Growing Up Irish In Milwaukee

In Tandem offers solid staging of local playwright Mike Neville's bittersweet memory play.

By - Feb 23rd, 2016 01:44 pm
Lamps for My Family: Mark Corkins as Jack Duddy. Photo by Ryan Blomquist.

Lamps for My Family: Mark Corkins as Jack Duddy. Photo by Ryan Blomquist.

Ghosts in the form of individualized bulbs scattered all over the living room flicker on and off in Lamps for My Family at the In Tandem Theatre through March 13. The leading character, Jack Duddy, operates – or thinks he operates – the switches on the lamps of the departed, only to find them taking over the cavernous Duddy mansion in Milwaukee where he grew up. He returned there as caretaker before the last deaths and continues to remember all his relatives dying off and re-entering his memories, flicker by flicker.

Actor Mark Corkins has that sole challenge. And at this point he’s not quite matching in effectiveness the myriad of powerful one-person performances Milwaukee has enjoyed over the last few seasons, including Marti Gobel in No Child Left Behind and Deborah Staples in the Rep’s Amish Project.

Corkins never quite decides how far to go in mimicking voices, ages and genders as the story unfolds – a hesitancy other actors have overcome and he still may. He is relying on his smoothness and warm personality to illuminate in always watchable form some 20-odd members of the Duddy family . . .  plus their pets.

He is seeking in the quiet ways a good actor does to strengthen the main weakness in a deliciously written play – exactly who is Jack Duddy and why, as a vital compassionate psychologist in real life, does he stay with these ghosts and melancholy memories long past the era of their vitality or his?

Anyone who knows playwright Michael Neville, and I know him well, realize that cynical jests, lively intricacies of language and anecdotes punched with laughter are ingrained in his view of life, reflected in such works as Ballymurphy and the ten-minute play festivals he has operated. We have mutual friends stemming from his time as my acting student in the 1960s at Marquette University where I forced him to receive a flying body across the stage. He has been accepting life’s flying bodies and lessons ever since and turning them into insights more than blows. He actually was the one-man performer in Lamps about a decade ago, a drama he keeps refining.

Lamps, loosely autobiographical about growing up in Milwaukee, provides a valuable authenticity and needed alternative to the sort of dancing, George M. Cohan- image of Irish American life that typically sashays the boards to comfort audiences with a leprechaun vision of the emerald isle heritage.  Neville prefers the truth and continues to toy with the theatricality of one actor living amid multiple illusions and almost hallucinations about his past. The play is intriguing even where not fully realized in dramatic weight; there is a heft to such honesty about family heritage.

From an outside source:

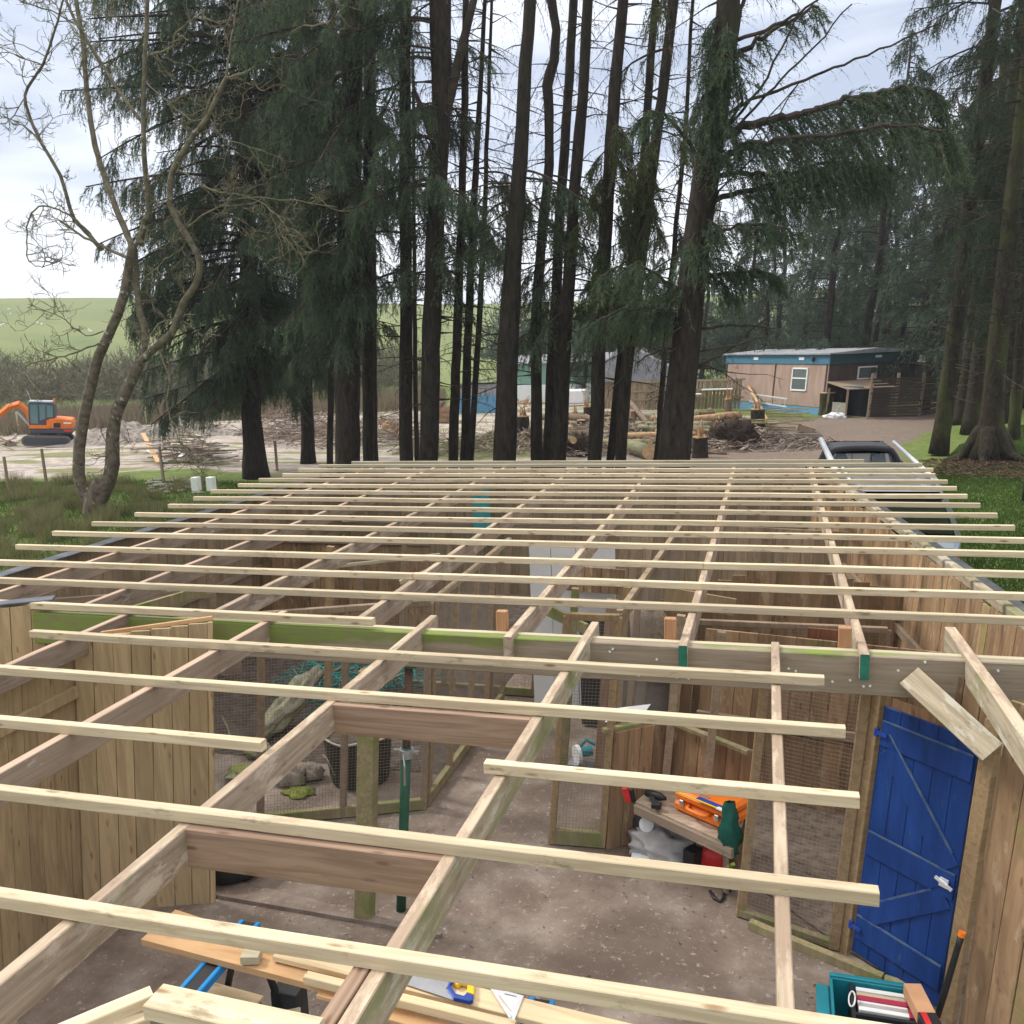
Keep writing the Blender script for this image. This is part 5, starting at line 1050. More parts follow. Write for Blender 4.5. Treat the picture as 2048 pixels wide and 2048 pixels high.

There is an often untold, grimly humorous tribal side to growing up Irish Catholic in Milwaukee – school fights, grinding labor at American Motors and International Harvester, alcoholism, physical deformity, illusions of absolutes in faith, devotion to JFK and the Milwaukee Braves, cheap burgers, cheap beer, sumptuous holiday meals and constant fear of the nuns and the confessional. This is the era (1940s through 1960s mainly) that Lamps shines multiple lights on, plus the dilemma of being bound to family members you loathe and love simultaneously.

Creating so accurately these successions of relatives through the power of words, the surprises of the stories and the enthusiasm for the language of the times continue to impact the generations who went through it – these were the Milwaukeeans who filled the seats opening night. It will be fascinating to see if a younger theater-going crowd will understand and chuckle as frequently.

They are getting a quite accessible production at the Tenth Street Theater, just off Wisconsin Avenue in the back of the red church that is a famous landmark and only blocks away from where Neville went to school. Director Chris Flieller has provided a wonderfully believable set even though over-crowded with individualized reading lamps necessary for dramatic clarity. These lamps are under the control not of ghosts but of clever lighting designer Joey Weldon. Flieller has provided a crisp, intelligent pace and style for the storytelling. Given the confusing parades of generations and Irish brogue and slang involved, it is quite a compliment to Corkins and company that the telling remains so clear and vivid.

The difficulty is we are watching and listening in some remoteness – never quite allowed to feel and identify with either Jack or his departed relatives as we might like and respond with the emotion that the climax of mounting terror invites. The playwright and the production remain valuable but the lights of insight should glow with a far greater intensity.